Because the Swap Agreement indebtedness is part of the Senior Indebtedness and Senior Obligations as defined in the relevant documents, the treatment in the Third Amended Plan of the Senior Noteholder Claims and the Other Parent Claims becomes even less vulnerable to a charge of "unfair discrimination." (See n. 21, infra.).

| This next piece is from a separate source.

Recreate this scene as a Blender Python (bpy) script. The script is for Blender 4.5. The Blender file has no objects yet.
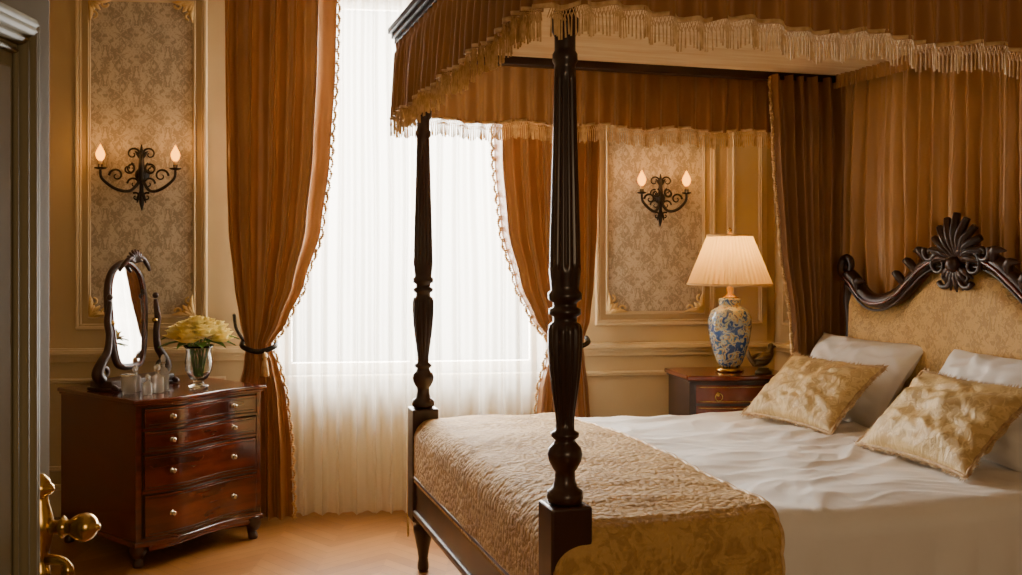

In his deposition, Hochschild testified that he did not have a formal title at EGI, but was essentially an analyst (ADH Ex. 157 at 10:23-11:2) and that he "was involved in the operational due diligence [and] ... also worked on the models and analytics around the investment." (Id. at 14:18-21). The evidence shows that in this position Hochschild had information about the framework of the deal and proposed capital structure for Tribune. (See, e.g., ADH Ex. 144 (email dated June 29, 2007 from Chandler Bigelow to Chris Hochschild with the subject heading "May 31st Debt/Cash (PF for the 1st step)", attaching financial information that includes the amount of the PHONES Notes in an entry titled "Total debt (before Zell note)")). Knowledge of information on the priority of the PHONES Notes relative to the EGI Notes was within the scope of Hochschild's responsibilities during his employment at EGI. ADH Ex. 128 is admissible, but, recognizing Hochschild's junior status, the statement in the email will be weighed accordingly.
Dennis J. Connolly and William Hao, X Marks the Spot: Contractual Interpretation of Indenture Provisions, 17 J. Bankr.L. & Prac. 6 Art. 1 (Sept. 2008).